Each line from the beginning of the data below through the line containing "s.add(*tube_geo(pts, rad, sides), col)" should be repeated exactly, please.
··· Raw data ···
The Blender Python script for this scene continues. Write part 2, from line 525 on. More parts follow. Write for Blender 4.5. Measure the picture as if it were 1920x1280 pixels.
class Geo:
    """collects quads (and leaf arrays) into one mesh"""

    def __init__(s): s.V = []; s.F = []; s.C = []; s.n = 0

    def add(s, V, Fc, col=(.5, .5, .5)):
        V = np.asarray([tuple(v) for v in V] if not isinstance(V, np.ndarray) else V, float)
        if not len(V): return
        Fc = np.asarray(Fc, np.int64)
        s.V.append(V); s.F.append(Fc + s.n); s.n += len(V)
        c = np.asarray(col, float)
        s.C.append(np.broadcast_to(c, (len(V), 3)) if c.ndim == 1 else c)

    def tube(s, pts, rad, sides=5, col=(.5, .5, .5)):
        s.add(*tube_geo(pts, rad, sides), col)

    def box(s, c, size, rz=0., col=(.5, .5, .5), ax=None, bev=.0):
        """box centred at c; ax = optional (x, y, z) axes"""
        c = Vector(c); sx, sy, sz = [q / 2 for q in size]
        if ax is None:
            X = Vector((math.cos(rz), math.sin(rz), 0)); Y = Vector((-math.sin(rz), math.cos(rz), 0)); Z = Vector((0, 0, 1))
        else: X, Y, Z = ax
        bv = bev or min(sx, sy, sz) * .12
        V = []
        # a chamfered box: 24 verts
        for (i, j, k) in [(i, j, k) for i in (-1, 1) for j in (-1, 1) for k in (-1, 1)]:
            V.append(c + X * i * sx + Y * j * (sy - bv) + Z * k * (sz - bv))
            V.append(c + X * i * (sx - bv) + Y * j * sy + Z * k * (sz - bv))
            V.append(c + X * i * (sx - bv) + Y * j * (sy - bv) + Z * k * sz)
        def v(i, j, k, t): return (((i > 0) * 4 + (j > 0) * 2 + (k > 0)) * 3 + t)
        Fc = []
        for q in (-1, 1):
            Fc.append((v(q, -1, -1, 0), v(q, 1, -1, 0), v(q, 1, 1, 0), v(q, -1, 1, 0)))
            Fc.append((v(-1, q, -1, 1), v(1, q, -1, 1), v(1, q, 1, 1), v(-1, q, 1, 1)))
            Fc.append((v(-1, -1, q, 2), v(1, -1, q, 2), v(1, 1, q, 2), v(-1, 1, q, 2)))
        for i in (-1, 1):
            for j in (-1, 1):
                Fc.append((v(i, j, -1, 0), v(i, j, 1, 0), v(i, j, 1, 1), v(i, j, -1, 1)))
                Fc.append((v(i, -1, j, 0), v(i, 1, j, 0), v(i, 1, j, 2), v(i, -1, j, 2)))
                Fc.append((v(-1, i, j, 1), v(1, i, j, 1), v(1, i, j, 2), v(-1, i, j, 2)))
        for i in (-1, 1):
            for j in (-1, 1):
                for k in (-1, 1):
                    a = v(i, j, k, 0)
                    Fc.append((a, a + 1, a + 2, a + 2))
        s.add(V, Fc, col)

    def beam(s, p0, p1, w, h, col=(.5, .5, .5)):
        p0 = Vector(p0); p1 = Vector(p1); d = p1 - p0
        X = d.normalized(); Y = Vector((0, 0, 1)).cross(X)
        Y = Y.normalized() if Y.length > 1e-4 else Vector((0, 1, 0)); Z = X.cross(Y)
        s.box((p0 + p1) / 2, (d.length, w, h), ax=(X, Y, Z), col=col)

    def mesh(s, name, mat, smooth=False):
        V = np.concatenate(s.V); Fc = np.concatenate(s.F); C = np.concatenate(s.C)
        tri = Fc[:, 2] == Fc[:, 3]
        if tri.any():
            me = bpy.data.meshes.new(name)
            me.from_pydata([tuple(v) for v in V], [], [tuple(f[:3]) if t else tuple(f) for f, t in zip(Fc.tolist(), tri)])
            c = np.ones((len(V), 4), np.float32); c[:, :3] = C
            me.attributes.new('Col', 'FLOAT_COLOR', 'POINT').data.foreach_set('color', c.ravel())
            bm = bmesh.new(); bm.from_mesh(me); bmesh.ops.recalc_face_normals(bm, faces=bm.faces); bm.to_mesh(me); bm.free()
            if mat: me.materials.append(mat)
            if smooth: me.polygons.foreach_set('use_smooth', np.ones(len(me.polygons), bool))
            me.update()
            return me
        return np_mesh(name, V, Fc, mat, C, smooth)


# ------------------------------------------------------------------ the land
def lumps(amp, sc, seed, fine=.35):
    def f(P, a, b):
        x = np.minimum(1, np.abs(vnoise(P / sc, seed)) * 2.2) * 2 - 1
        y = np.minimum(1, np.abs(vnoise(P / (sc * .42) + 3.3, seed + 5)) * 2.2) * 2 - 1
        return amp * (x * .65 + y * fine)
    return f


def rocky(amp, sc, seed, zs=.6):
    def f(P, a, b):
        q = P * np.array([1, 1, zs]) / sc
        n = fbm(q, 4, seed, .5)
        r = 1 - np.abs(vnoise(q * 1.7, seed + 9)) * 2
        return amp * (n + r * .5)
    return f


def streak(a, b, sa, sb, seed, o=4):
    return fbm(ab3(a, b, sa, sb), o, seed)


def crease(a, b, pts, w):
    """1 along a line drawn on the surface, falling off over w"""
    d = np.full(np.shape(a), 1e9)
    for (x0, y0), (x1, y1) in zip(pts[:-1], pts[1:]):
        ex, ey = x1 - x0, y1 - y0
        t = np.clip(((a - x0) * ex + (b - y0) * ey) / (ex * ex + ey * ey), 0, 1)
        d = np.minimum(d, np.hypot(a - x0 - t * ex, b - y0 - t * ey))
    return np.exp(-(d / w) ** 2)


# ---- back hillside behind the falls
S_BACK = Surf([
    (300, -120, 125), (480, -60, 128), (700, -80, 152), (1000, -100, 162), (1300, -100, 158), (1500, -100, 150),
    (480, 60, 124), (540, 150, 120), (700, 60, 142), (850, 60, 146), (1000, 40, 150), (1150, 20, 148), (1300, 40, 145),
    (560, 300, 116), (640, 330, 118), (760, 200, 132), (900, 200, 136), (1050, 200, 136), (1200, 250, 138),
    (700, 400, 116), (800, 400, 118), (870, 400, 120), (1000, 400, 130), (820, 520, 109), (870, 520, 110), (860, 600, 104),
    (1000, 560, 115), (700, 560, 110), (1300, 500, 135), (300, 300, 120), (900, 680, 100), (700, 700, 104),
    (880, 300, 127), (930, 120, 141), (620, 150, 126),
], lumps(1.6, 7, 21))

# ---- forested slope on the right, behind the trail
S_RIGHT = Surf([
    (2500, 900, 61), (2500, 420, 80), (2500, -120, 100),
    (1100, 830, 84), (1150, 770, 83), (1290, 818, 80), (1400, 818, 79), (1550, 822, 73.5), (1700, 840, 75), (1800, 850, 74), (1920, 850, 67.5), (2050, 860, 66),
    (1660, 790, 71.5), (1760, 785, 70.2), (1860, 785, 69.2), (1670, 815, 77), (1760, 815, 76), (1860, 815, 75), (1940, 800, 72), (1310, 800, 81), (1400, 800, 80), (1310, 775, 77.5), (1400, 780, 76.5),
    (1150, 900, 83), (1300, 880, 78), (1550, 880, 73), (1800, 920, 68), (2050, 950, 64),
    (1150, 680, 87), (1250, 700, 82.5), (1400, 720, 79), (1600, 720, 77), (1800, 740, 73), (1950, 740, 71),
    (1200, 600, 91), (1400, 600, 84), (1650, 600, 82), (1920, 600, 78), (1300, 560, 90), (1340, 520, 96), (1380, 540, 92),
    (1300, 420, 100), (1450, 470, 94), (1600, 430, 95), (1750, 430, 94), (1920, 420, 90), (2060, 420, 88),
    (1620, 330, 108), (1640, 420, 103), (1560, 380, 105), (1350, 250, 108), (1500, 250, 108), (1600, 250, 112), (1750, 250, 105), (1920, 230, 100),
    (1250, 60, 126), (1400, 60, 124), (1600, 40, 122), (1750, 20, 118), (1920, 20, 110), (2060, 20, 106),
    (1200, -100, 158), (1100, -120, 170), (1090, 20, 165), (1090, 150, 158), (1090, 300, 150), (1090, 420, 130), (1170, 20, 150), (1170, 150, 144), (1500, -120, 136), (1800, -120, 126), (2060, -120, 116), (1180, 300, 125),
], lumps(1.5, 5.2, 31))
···
Result of the exercise »
The Blender Python script for this scene continues. Write part 2, from line 525 on. More parts follow. Write for Blender 4.5. Measure the picture as if it were 1920x1280 pixels.
class Geo:
    """collects quads (and leaf arrays) into one mesh"""

    def __init__(s): s.V = []; s.F = []; s.C = []; s.n = 0

    def add(s, V, Fc, col=(.5, .5, .5)):
        V = np.asarray([tuple(v) for v in V] if not isinstance(V, np.ndarray) else V, float)
        if not len(V): return
        Fc = np.asarray(Fc, np.int64)
        s.V.append(V); s.F.append(Fc + s.n); s.n += len(V)
        c = np.asarray(col, float)
        s.C.append(np.broadcast_to(c, (len(V), 3)) if c.ndim == 1 else c)

    def tube(s, pts, rad, sides=5, col=(.5, .5, .5)):
        s.add(*tube_geo(pts, rad, sides), col)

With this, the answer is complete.